Together they turn their attention to December, and its focus on patterns. The unit carries with it the characteristic rigor of Bridges — the math curriculum used in kindergarten to fourth grade, which pairs direct instruction with structured investigations and explorations. The TAs adopt the role of students: They scour a calendar grid filled with different colors and shapes as they attempt to anticipate which patterns students will identify, or misidentify. “That’s part of math,” Pyron says to the group. “Making a hypothesis that is wrong.” Their answer key reveals a panoply of potential answers. The group shares a concern from previous lessons. Some students see patterns everywhere, with no shortage of optimism, and it can prove difficult to redirect them toward actual patterns.

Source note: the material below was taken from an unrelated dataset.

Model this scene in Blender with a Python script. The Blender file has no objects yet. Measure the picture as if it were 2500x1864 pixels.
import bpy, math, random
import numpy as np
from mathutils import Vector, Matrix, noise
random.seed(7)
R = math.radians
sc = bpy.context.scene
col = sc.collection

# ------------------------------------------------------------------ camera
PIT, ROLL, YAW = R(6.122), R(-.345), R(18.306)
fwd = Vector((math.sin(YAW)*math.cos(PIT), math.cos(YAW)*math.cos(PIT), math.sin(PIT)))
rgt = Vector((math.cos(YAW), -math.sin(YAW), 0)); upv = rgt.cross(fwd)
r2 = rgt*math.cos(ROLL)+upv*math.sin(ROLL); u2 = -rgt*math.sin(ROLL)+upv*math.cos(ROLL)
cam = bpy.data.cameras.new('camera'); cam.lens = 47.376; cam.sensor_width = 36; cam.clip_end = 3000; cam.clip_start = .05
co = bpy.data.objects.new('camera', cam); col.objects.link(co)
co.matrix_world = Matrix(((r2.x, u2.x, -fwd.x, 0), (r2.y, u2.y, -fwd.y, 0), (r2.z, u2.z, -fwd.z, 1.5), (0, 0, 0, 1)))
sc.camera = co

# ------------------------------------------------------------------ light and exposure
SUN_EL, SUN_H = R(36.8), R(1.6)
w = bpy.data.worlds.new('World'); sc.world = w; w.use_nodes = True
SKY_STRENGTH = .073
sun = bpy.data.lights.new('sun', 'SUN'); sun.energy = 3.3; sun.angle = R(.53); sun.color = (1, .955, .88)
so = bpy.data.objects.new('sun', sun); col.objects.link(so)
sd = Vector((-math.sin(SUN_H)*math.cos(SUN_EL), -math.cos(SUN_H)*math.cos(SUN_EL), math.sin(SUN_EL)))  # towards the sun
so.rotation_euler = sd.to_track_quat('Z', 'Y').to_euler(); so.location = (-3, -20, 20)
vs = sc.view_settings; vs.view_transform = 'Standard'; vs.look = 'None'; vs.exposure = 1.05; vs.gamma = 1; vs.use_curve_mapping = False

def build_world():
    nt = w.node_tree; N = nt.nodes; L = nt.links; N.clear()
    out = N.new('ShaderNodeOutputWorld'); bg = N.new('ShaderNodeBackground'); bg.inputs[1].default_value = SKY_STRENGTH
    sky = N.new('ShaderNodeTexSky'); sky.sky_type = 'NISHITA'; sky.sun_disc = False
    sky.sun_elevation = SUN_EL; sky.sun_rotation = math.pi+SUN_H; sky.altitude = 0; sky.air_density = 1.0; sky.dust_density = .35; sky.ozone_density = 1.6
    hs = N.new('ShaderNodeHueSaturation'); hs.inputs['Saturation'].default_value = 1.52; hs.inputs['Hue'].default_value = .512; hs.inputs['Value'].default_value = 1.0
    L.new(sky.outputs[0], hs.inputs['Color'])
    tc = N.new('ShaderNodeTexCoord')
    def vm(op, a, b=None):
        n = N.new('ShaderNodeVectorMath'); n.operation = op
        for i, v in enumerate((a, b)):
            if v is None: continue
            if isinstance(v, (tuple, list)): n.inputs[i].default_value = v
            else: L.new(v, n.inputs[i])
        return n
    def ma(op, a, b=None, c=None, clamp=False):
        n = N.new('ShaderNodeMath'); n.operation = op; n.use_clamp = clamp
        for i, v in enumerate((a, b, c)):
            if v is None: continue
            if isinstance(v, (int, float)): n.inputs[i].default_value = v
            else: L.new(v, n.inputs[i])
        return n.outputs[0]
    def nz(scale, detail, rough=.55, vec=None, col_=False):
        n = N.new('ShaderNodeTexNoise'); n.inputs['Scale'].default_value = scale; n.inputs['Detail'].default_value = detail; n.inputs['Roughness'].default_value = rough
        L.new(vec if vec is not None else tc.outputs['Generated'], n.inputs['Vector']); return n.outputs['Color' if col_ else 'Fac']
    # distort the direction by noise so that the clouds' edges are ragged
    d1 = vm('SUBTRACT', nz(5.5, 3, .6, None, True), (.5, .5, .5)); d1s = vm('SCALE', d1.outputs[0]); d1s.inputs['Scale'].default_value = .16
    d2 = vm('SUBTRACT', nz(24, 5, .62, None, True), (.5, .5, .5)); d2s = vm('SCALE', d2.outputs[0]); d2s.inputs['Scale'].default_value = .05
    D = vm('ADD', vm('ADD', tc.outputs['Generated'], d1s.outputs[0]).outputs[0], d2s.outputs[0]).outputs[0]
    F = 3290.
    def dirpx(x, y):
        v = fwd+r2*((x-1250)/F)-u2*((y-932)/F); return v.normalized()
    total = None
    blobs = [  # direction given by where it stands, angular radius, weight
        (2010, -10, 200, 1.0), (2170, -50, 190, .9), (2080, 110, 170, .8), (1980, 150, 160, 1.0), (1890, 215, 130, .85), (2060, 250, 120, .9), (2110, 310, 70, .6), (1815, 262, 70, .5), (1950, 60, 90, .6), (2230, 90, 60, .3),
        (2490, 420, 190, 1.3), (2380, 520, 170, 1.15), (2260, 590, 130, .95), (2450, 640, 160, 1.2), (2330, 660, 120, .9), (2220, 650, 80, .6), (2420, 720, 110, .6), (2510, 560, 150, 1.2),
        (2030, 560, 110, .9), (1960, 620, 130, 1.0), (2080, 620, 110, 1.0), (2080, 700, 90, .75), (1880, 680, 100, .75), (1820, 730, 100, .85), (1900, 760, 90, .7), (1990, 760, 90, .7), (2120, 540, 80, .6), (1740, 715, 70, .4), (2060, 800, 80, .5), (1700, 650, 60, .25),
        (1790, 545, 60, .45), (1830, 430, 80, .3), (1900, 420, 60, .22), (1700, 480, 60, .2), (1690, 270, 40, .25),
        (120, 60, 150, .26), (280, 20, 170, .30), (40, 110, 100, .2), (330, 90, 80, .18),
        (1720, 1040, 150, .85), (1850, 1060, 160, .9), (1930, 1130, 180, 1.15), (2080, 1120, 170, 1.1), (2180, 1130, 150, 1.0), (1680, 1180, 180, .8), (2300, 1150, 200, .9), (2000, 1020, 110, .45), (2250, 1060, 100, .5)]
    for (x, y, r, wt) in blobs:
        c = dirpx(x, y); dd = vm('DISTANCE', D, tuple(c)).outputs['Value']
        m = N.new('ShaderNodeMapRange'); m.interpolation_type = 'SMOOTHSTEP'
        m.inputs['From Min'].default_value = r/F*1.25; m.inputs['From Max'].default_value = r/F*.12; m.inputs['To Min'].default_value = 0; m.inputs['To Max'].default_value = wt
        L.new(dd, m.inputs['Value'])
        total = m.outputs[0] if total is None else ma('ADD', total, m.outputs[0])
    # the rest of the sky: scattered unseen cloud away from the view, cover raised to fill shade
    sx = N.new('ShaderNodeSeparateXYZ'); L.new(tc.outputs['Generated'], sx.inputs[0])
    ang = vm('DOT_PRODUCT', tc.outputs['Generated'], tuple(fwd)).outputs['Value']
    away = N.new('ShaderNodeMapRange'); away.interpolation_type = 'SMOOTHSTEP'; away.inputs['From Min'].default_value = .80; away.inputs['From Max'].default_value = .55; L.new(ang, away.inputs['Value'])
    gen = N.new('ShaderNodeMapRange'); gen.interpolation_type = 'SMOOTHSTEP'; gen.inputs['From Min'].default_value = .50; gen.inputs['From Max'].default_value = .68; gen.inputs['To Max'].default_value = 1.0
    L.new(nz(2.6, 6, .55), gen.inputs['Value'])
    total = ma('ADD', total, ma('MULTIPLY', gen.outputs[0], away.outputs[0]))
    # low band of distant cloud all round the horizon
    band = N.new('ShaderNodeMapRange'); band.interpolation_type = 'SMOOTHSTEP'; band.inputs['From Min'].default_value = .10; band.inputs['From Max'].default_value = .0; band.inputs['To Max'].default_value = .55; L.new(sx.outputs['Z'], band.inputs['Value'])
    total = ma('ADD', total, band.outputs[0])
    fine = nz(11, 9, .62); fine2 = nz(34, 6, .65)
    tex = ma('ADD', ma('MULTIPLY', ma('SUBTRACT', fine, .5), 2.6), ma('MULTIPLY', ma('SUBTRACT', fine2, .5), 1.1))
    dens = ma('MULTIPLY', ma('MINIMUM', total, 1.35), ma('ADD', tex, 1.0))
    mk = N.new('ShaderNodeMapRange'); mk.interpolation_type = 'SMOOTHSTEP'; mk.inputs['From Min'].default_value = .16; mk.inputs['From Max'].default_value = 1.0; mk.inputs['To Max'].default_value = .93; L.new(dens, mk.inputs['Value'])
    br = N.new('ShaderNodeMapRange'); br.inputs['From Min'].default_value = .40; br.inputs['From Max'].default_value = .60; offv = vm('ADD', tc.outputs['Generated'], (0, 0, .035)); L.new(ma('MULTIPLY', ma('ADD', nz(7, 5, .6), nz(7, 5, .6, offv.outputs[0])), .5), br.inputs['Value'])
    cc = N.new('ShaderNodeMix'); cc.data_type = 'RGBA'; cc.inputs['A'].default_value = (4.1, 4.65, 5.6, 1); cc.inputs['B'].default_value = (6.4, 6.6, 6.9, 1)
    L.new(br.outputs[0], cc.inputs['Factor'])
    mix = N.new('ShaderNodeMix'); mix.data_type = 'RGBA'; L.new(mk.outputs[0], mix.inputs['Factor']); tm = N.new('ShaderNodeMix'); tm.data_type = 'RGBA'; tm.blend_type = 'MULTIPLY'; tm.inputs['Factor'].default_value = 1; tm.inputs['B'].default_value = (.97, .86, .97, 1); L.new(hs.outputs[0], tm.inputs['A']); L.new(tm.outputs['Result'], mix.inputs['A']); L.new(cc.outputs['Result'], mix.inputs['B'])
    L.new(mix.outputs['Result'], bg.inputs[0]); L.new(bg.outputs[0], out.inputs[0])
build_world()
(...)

Pyron suggests the TAs tell students there are two kinds of patterns: repeating, such as triangle-circle-triangle-circle, and growing, such as 1-2-3-4. It is not imperative, she and the TAs agree, that the students identify each pattern correctly on their first try, nor should they stop searching altogether. “I like that they’re continuing to look,” Pyron says, “even if the patterns aren’t there.”

It’s a surefire sign, the group agrees, of a mathematical mind at work.

9:05 a.m. | Second Grade Whole Group Instruction

As the Hinton Heroes second grade class gathers on the Math Lab carpet, they learn that they’re no longer merely Lower Schoolers: They’re global logistics experts and toy store operators, too.

Pyron projects for her students the summary of a “Concept Quest,” an investigation set forth by Bridges. “It is something to do that is fun,” she tells the students, “and it’s a connection to math.”

Her framing for students is, by design, scant. “I’m going to read it,” she says, “and then you’re going to work on it.”

A local toy store has ordered 234 spinners from a company. The spinners can be shipped to the toy store in boxes of 100, bundles of 10 or in single packets.

Find five different ways the company could ship the spinners to the toy store. For each way, figure out how many boxes, bundles and single packets are needed.

The investigation fits, in many ways, the very creed of Math Lab, which shifts the cognitive burden of mathematical reasoning to students and helps them understand there’s more than one way to solve a problem. “We’re not asking our kids, ‘What’s 5+4?’” Pyron says. “We’re asking them, ‘How many different ways can you make 9?’”

In this case, the Heroes are tasked with making 234. A “box” represents 100 spinners, a “bundle” 10, and a “packet” 1. Each table around the room has a tray of blood-orange and blue manipulatives — some in individual cubes, several in attached columns of 10 and others in fixed 10x10 grids. Use the manipulatives, Pyron advises them. Talk to each other. Make sense together.

As they head to their tables, the Heroes fill the room with proclamations of mathematical confidence. I already know the first one! I figured out an answer! Pyron smiles. “If you found one,” she says over the din, “see if you can find another.” The majority of the class quickly discovers the most straightforward configuration: two boxes (200), three bundles (30) and four packets (4). Their early success buoys them in their quest — or Concept Quest — for more solutions.

“We need two more 10s!” a student tells their partner. A girl at another table examines her manipulatives. “Let’s think about what we have so far,” she says to her partner. Gutierrez circulates the room along with Pyron and challenges a duo of boys: “Is there a way you can make 100 with bundles?” she asks them. One of the boys frowns. He stares agape at Gutierrez. “Twenty bundles and 34 packets!” he cries.

About 10 minutes later, Pyron interrupts the flurry of manipulative-configuring and mathematical reasoning with the sound of a chime. “I want some of us to share your thinking,” she says. The Heroes gather at the rug in the front corner of the room and find a classmate other than their math partner to compare their answers. The room is abuzz once more. Students point to their diagrams. They show off their solutions. They learn from each other.

It’s the type of magic that multiplies in Math Lab.